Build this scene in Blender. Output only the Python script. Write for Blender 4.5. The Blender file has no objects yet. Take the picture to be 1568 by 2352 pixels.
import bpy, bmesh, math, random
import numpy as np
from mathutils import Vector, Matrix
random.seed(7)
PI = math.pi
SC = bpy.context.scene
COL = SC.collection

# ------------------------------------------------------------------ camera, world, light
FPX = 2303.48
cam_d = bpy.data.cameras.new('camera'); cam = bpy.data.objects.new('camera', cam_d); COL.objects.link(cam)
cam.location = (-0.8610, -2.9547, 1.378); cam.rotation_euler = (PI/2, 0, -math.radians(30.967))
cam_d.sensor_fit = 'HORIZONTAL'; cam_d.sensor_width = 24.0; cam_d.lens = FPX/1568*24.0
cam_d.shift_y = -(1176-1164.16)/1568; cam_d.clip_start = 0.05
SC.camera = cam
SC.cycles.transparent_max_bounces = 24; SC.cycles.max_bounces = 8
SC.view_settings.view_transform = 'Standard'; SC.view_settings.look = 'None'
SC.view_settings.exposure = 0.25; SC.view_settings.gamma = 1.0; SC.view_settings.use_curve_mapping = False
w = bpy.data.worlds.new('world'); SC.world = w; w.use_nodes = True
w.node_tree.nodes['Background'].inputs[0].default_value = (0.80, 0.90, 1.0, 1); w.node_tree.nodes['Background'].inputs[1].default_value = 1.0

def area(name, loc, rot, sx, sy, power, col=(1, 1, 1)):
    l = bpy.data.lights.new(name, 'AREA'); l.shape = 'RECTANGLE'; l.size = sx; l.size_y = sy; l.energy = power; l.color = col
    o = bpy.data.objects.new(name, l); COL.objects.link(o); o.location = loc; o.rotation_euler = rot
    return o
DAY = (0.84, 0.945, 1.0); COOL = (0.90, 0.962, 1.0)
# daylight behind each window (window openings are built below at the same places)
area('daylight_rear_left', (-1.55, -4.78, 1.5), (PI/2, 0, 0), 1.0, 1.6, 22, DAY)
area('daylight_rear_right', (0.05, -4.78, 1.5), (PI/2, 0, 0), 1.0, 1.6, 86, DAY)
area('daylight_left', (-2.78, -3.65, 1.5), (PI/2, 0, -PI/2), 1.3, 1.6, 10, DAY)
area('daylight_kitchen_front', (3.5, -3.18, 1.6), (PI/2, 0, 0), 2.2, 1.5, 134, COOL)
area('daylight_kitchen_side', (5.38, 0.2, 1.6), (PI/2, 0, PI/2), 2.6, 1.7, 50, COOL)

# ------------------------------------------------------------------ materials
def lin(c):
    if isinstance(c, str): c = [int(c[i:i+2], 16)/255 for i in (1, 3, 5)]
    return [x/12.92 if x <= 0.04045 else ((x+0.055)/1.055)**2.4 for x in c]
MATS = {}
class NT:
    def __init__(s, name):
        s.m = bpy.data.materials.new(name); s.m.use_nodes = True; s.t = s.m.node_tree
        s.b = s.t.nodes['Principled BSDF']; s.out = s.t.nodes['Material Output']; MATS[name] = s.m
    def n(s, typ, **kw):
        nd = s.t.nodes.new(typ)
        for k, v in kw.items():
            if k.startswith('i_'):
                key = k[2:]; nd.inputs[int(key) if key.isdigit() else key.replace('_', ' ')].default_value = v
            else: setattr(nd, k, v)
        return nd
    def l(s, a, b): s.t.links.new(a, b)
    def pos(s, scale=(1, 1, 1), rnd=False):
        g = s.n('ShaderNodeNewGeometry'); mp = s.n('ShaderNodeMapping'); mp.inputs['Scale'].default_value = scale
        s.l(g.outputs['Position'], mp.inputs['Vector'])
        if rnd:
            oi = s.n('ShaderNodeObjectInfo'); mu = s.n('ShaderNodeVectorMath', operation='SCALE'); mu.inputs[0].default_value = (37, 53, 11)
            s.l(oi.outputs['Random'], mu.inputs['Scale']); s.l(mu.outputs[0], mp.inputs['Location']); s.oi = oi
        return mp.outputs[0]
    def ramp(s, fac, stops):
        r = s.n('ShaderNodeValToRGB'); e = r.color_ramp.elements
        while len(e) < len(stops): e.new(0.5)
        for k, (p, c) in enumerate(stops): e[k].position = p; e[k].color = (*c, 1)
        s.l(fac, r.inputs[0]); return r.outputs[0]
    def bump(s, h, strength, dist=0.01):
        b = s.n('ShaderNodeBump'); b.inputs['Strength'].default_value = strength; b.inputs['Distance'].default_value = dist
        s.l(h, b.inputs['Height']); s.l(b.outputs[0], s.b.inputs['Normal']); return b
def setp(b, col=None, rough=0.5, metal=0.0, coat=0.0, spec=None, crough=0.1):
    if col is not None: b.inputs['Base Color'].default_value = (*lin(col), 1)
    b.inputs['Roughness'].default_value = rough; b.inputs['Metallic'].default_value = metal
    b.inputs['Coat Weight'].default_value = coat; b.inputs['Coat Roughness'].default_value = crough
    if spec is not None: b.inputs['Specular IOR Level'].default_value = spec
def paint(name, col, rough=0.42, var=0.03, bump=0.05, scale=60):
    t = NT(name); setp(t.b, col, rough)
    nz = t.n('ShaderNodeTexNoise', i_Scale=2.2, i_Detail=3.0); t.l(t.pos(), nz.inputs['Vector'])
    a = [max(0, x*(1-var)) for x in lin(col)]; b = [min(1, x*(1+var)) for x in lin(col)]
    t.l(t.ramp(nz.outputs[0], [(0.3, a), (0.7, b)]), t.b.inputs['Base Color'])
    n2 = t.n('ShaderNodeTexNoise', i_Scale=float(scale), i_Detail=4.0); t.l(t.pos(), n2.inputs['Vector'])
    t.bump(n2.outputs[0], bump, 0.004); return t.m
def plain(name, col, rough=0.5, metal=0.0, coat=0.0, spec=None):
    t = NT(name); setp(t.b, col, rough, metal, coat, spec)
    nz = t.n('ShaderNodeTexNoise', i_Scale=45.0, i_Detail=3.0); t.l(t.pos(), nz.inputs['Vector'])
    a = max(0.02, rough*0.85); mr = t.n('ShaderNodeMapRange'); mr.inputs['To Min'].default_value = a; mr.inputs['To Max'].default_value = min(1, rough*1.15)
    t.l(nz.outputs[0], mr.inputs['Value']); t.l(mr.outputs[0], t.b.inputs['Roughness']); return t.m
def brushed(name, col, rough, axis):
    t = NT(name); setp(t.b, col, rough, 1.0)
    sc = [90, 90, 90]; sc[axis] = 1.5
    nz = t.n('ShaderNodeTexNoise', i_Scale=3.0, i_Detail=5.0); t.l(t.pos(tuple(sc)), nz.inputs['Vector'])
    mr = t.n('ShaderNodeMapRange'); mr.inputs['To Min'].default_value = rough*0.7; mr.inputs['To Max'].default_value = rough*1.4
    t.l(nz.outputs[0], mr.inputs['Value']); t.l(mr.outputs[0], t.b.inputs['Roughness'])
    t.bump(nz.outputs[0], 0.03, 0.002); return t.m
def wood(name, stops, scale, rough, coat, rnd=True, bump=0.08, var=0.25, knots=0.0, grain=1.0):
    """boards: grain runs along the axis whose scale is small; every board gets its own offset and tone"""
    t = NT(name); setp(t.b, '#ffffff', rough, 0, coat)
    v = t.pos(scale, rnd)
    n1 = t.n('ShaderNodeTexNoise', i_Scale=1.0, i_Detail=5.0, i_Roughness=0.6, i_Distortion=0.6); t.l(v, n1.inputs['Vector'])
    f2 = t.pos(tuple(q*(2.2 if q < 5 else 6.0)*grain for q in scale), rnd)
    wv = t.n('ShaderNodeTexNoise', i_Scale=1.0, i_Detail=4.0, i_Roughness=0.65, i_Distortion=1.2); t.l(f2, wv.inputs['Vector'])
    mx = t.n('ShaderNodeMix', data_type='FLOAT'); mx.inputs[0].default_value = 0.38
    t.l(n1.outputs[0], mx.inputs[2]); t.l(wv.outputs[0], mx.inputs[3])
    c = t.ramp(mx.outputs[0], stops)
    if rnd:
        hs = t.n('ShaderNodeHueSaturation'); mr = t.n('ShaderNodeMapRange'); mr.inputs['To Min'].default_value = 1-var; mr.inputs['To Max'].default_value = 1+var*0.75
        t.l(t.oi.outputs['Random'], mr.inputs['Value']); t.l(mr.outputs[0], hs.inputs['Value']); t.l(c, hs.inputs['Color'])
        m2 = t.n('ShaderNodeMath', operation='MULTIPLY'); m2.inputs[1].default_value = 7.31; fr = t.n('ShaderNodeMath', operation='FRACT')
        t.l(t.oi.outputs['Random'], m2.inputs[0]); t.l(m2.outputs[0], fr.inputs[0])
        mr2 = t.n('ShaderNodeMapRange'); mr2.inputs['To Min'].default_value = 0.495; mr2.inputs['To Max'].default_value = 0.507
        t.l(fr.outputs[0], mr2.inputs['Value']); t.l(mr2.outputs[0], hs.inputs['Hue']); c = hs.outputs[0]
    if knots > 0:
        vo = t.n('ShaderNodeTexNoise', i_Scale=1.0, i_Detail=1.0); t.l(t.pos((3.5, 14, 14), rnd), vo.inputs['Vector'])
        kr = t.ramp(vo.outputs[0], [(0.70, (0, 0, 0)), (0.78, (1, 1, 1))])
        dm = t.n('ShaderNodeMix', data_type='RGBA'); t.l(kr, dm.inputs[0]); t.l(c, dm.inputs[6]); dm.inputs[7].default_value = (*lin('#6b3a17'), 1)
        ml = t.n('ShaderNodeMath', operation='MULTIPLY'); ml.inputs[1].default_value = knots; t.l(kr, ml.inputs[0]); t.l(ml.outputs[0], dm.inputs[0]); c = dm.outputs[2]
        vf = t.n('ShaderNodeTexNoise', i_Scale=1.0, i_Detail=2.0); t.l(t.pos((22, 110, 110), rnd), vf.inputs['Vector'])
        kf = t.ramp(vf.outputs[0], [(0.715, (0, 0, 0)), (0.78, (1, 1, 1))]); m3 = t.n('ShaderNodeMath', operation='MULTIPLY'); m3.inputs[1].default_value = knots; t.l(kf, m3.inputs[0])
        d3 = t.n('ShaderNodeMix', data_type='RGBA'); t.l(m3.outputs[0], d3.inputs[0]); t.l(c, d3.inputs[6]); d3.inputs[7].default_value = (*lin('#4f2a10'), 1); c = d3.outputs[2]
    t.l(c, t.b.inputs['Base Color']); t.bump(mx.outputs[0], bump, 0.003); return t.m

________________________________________

● **Short problem**
Using the material above, quote the first line and each line after it, stopping at and including the line that holds "COL = SC.collection".

● **Exercise output**
Build this scene in Blender. Output only the Python script. Write for Blender 4.5. The Blender file has no objects yet. Take the picture to be 1568 by 2352 pixels.
import bpy, bmesh, math, random
import numpy as np
from mathutils import Vector, Matrix
random.seed(7)
PI = math.pi
SC = bpy.context.scene
COL = SC.collection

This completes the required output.